** START **

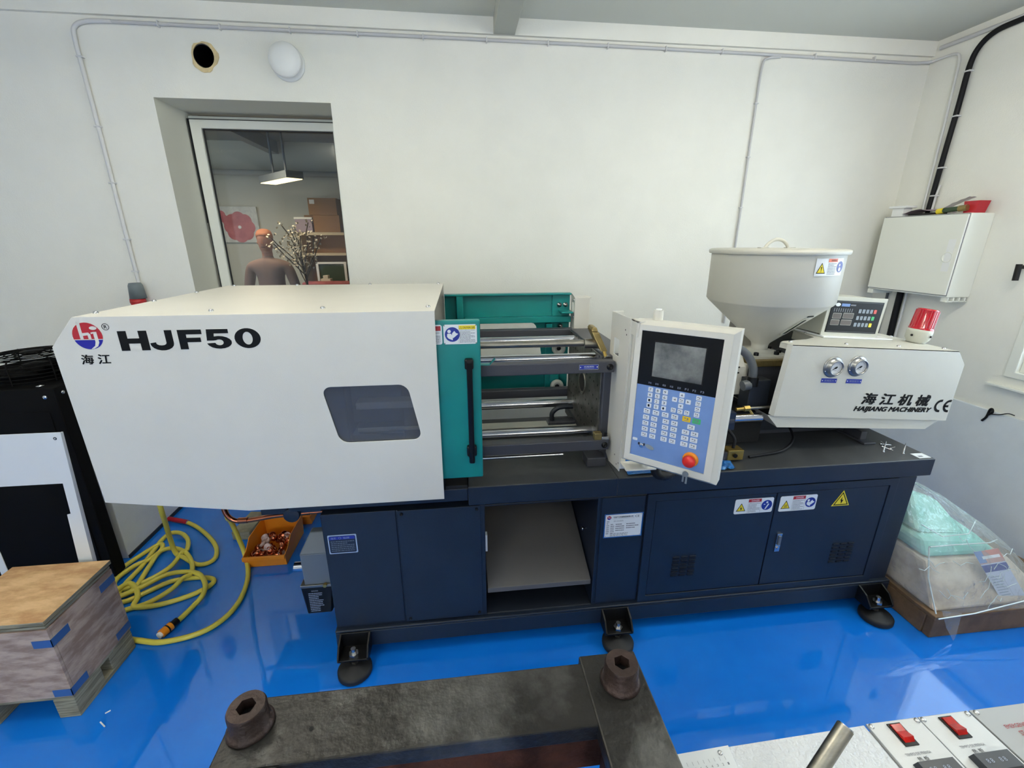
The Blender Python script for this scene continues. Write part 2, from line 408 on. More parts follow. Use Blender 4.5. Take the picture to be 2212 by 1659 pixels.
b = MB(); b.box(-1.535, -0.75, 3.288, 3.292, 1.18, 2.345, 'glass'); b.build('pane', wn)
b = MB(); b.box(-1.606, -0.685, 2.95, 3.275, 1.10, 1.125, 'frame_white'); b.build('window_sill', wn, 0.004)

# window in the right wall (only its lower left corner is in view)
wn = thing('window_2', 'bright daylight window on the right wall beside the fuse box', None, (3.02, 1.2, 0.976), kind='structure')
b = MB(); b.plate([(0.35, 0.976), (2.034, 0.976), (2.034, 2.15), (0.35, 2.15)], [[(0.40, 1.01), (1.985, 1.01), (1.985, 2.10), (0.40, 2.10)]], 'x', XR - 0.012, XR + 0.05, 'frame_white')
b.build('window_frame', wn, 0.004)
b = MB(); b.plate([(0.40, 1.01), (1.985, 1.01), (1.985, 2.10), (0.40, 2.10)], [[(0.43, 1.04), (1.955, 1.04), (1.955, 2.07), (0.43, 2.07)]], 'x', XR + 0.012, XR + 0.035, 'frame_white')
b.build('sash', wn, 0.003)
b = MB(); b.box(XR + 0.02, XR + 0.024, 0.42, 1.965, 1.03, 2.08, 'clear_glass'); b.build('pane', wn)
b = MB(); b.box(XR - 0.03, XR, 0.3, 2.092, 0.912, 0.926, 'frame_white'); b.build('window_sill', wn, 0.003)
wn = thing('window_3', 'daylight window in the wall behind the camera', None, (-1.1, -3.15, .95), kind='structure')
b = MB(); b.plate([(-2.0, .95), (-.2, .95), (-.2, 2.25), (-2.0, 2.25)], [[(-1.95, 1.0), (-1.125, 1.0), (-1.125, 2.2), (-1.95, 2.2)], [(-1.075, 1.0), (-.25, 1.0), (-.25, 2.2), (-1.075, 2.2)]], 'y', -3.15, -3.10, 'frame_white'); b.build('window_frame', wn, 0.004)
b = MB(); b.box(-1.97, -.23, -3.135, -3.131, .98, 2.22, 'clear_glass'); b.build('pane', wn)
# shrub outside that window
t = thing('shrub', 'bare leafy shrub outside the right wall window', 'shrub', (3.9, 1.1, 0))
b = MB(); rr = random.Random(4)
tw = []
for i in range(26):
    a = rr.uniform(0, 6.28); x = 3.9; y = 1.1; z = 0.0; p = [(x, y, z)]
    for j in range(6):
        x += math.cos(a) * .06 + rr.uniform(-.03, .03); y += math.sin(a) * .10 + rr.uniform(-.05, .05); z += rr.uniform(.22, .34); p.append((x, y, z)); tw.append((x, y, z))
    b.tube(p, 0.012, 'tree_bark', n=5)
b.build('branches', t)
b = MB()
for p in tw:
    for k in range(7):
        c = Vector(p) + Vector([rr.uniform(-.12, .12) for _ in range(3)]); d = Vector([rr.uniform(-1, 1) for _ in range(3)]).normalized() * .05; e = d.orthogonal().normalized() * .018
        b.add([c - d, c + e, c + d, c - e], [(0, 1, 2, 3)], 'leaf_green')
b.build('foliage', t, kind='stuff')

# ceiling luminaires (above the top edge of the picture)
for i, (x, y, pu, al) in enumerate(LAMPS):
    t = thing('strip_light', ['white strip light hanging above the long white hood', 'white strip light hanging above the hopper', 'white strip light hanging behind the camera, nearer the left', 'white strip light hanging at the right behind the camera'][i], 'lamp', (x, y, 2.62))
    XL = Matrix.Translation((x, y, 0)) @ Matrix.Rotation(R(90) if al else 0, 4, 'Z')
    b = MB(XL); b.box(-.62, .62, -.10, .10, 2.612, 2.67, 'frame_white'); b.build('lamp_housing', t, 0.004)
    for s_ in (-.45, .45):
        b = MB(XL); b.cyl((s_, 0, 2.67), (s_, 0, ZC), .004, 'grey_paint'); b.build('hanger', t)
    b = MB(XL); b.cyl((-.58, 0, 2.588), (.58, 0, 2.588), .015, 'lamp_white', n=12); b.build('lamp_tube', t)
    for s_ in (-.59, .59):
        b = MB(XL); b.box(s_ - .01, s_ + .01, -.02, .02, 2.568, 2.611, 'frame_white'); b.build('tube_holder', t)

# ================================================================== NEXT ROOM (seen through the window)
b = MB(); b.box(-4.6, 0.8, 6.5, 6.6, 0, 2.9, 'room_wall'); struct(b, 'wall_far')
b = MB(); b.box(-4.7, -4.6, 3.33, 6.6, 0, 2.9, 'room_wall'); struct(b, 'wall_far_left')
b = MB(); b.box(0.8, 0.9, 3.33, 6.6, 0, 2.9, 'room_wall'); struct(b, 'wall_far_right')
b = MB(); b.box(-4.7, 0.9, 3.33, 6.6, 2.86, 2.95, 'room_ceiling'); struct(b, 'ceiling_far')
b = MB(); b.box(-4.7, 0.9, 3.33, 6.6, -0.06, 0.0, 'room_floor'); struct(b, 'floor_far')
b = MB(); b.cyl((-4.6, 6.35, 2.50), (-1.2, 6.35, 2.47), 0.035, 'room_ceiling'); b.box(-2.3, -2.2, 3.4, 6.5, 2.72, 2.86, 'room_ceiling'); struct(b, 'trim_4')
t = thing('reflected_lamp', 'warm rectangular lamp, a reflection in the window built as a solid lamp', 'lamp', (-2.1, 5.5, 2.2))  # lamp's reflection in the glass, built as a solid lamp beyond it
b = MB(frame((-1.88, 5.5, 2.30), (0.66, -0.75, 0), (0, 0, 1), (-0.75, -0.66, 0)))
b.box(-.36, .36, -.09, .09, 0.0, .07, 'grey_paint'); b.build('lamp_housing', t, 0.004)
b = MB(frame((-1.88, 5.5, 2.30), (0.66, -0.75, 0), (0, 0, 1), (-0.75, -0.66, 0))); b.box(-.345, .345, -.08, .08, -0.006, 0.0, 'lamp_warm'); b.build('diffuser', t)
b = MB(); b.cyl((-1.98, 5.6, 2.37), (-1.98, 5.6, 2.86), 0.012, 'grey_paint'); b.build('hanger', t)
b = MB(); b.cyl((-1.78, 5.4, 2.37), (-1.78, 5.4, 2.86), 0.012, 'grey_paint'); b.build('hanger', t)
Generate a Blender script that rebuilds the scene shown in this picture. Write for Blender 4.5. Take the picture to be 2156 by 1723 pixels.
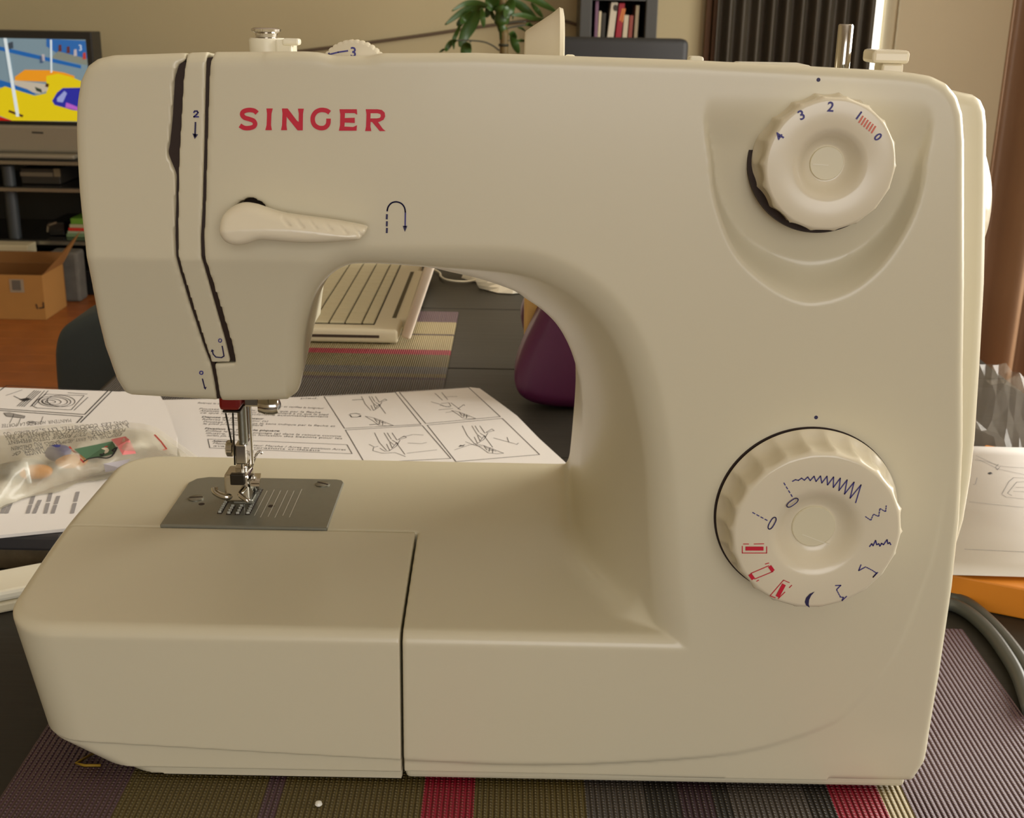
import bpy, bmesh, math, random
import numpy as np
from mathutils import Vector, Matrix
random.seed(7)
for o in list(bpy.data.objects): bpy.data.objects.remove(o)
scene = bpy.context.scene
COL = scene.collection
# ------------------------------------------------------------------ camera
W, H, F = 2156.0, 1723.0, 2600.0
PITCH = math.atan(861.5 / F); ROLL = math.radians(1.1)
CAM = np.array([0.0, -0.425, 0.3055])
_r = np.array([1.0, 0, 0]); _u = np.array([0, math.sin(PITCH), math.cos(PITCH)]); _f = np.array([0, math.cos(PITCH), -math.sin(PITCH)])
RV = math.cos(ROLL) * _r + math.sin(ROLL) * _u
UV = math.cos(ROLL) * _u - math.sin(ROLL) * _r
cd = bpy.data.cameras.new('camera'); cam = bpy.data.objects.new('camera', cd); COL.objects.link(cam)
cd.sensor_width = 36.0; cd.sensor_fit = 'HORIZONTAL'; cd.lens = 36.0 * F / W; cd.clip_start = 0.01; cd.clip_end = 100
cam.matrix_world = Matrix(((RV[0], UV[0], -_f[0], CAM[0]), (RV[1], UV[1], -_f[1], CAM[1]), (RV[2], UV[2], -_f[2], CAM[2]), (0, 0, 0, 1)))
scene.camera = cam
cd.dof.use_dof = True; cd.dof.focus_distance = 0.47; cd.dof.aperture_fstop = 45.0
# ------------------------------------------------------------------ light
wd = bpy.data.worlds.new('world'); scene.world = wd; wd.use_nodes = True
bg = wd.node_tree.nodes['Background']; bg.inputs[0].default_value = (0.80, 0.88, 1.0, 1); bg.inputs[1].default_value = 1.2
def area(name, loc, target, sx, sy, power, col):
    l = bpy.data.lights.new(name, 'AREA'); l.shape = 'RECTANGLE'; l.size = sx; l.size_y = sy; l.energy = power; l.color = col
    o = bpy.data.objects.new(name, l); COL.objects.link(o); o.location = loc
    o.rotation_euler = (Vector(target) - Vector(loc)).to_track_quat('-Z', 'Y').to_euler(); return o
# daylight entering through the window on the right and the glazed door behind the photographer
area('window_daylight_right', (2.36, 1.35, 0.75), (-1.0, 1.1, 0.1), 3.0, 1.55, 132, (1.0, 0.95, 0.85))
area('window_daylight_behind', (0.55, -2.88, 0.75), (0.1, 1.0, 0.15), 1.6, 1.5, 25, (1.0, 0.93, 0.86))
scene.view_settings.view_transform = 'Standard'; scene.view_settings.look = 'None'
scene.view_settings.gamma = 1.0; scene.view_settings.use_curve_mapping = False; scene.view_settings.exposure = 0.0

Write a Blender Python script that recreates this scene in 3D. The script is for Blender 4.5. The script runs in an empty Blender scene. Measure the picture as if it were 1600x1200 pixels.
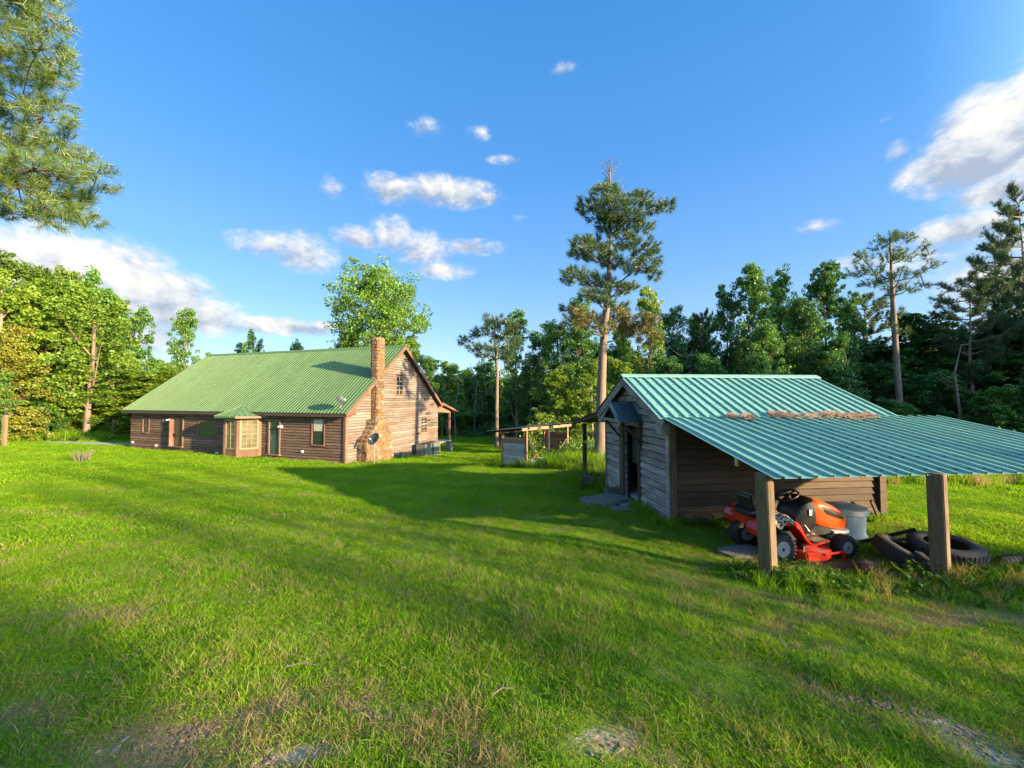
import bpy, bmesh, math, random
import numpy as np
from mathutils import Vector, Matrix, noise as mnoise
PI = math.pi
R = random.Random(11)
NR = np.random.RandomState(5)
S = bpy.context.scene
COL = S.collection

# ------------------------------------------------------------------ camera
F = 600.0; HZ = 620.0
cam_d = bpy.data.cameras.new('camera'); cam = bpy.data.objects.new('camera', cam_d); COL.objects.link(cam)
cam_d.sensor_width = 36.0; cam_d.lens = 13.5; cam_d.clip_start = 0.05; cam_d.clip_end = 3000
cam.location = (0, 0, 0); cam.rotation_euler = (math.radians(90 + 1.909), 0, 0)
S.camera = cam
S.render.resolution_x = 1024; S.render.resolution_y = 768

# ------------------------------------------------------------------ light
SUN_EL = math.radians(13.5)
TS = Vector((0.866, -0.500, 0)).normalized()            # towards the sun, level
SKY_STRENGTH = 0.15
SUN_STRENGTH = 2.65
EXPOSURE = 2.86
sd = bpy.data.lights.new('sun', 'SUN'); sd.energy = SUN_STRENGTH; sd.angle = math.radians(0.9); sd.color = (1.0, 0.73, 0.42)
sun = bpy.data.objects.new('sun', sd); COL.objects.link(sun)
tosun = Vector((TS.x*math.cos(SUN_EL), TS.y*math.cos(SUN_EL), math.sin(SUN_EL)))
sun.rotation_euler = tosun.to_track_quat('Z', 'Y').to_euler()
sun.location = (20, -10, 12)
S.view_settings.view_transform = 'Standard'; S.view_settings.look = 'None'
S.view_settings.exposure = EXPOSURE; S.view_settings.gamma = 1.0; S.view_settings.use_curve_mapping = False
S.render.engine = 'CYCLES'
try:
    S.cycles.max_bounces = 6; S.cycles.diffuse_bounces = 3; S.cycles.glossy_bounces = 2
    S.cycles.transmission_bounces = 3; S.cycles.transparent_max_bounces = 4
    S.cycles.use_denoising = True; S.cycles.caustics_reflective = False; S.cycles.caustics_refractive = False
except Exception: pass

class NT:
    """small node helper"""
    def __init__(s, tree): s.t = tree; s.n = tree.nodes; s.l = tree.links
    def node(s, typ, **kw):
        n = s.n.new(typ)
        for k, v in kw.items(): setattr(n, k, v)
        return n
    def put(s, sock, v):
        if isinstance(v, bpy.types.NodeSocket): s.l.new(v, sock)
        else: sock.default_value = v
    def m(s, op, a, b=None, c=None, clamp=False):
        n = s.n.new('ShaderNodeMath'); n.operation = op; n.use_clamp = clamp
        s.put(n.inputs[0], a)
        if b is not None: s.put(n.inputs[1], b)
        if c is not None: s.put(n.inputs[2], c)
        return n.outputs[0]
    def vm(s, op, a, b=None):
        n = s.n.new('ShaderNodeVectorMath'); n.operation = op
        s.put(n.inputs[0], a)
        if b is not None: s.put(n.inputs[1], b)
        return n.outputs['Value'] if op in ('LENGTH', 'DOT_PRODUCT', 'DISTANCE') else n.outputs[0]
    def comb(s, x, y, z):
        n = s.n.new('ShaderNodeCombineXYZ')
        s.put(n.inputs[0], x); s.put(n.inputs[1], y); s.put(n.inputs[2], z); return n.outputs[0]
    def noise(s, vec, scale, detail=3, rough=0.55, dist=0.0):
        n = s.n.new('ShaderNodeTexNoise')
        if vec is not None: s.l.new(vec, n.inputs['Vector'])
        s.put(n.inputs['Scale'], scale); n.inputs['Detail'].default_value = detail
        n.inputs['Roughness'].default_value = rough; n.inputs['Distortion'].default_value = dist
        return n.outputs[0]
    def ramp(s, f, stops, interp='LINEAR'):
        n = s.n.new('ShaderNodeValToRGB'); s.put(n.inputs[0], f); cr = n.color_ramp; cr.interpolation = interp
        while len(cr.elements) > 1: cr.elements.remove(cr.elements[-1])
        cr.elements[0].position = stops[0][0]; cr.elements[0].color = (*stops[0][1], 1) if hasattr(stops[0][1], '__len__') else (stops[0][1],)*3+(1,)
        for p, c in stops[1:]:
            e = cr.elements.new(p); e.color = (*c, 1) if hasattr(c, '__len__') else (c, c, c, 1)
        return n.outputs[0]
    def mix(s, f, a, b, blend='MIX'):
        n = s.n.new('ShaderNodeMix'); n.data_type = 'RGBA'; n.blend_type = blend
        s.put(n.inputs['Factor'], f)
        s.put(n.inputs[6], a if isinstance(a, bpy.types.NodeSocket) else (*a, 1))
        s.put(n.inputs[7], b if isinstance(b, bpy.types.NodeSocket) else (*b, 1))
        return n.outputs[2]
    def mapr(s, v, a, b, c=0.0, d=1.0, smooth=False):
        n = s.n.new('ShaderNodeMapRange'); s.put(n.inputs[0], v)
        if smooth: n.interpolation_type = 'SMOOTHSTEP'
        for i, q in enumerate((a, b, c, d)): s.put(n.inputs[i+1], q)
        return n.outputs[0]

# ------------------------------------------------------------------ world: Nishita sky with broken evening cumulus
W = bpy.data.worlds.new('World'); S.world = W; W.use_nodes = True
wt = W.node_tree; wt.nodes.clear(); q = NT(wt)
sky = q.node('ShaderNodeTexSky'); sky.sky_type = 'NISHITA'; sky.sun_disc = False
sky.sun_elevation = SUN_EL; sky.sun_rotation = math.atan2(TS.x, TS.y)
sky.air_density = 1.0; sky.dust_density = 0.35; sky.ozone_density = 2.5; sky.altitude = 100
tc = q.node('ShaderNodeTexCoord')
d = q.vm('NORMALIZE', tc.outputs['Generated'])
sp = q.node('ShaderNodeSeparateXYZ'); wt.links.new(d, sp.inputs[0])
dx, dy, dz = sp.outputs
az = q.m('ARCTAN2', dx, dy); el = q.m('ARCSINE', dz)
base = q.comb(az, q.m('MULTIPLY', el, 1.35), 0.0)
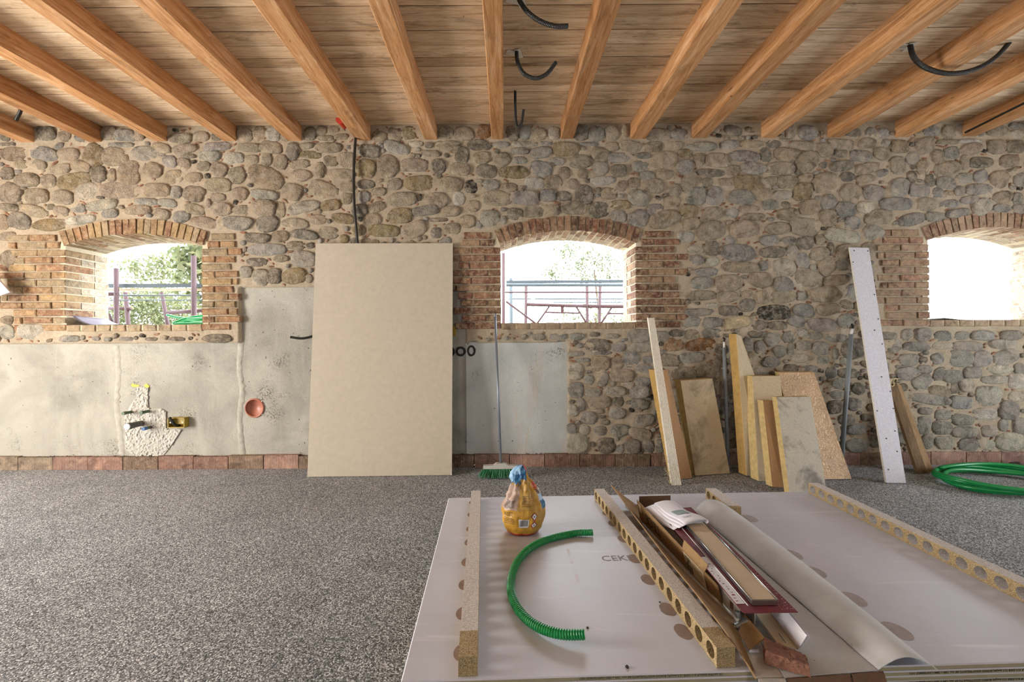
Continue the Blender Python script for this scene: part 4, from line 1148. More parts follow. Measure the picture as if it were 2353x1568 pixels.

** END **

Pictures stay out. Print the data exactly, from its first line through the line containing "b.build('window_sill', wn, 0.004)".

The completed task =
The Blender Python script for this scene continues. Write part 2, from line 408 on. More parts follow. Use Blender 4.5. Take the picture to be 2212 by 1659 pixels.
b = MB(); b.box(-1.535, -0.75, 3.288, 3.292, 1.18, 2.345, 'glass'); b.build('pane', wn)
b = MB(); b.box(-1.606, -0.685, 2.95, 3.275, 1.10, 1.125, 'frame_white'); b.build('window_sill', wn, 0.004)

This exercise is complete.